Attention is currently required from: Angel Pons, Arthur Heymans, Christian Walter, David Milosevic, Felix Singer, Lean Sheng Tan, Martin L Roth, Maximilian Brune, Nico Huber.
Julius Werner has posted comments on this change. ( https://review.coreboot.org/c/coreboot/+/74798?usp=email )
Change subject: arch/arm64: Add EL1/EL2/EL3 support for arm64 ......................................................................
Patch Set 9:
(2 comments)
Commit Message:
https://review.coreboot.org/c/coreboot/+/74798/comment/222b419e_0bb54c66 : PS5, Line 11: one boots into TF-A first and drops into EL2 for coreboot afterwards.
So, if we shut ourselves off to even make it possible to enable major Arm SoC platforms today, and don’t even have the patience to start the journey to build the coreboot ecosystem for arm
I don't want to add much more to this discussion than I already have, but please don't present this as if you were only just now trying to bring coreboot to the Arm world.

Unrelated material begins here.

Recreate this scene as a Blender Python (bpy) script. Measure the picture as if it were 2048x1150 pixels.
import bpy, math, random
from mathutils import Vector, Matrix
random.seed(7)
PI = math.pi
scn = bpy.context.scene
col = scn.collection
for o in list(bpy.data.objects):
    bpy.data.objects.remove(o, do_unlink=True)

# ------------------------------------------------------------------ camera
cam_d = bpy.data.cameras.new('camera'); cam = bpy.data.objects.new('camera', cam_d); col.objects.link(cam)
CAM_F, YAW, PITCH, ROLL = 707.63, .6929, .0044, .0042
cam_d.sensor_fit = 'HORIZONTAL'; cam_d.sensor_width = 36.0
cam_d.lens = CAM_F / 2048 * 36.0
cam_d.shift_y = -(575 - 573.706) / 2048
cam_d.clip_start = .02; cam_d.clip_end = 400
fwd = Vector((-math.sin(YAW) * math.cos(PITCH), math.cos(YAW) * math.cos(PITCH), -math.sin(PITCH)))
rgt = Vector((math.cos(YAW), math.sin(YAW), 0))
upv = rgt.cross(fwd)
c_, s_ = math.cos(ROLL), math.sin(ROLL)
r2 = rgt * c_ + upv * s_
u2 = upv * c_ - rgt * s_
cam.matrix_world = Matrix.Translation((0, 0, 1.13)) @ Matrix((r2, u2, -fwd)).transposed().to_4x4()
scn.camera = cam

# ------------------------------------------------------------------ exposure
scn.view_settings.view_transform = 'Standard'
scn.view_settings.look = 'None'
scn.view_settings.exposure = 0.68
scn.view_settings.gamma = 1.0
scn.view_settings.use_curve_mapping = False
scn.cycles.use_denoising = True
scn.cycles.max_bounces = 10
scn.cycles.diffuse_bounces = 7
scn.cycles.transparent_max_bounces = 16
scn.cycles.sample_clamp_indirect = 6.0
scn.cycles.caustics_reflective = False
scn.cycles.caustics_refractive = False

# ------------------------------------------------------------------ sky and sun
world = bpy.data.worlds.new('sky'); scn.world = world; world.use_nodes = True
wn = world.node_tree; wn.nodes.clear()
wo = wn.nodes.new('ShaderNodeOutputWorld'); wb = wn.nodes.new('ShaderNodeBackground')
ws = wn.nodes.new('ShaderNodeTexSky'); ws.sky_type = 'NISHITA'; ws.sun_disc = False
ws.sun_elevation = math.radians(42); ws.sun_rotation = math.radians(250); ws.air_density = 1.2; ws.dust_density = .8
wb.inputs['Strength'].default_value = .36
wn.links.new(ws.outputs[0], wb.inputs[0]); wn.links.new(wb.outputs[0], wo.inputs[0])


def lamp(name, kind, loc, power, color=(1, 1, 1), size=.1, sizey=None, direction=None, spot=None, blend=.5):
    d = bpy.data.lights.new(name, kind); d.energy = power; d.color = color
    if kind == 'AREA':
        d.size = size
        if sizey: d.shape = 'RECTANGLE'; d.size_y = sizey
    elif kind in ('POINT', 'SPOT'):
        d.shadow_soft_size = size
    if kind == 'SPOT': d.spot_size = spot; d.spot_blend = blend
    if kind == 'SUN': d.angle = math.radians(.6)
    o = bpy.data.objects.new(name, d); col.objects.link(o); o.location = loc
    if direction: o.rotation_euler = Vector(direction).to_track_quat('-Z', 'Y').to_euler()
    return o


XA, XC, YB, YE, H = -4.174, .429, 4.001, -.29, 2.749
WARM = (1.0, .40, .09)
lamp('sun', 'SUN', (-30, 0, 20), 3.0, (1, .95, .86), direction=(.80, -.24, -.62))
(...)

We have been supporting real, physical Arm hardware for over a decade, including commercial products numbering millions of devices. In fact some of the most FOSS / blobless platforms in all of coreboot are Arm devices.
I appreciate that your particular platform for the vendor you're trying to add is stuck on this problem, and that's a fair concern since we generally want to try to support as many platforms as possible, but it's also not more than that. And as far as I understand the problem with that platform is also less of a "we really need this SoC vendor secret sauce to initialize the platform which they are absolutely adamant they can't open-source or let us reimplement", as it is often with Intel (at least as far as they present it), for you it's more just a matter of "we only have existing closed source code for this right now and we don't have the time/manpower to port our silicon init to coreboot at the moment".
Patchset:
PS9:
Maybe to differentiate this, we can go further than just making it a Kconfig option and actually add a new makefile target. That would make it even more plain that this isn't the full coreboot build.
I don't really see what that would give us other than a big maintenance nightmare to be honest. I think we should decouple the technical implementation details from the philosophical question here. From the technical side, I think the patch as proposed is pretty much the right way to implement this if we want to implement it at all.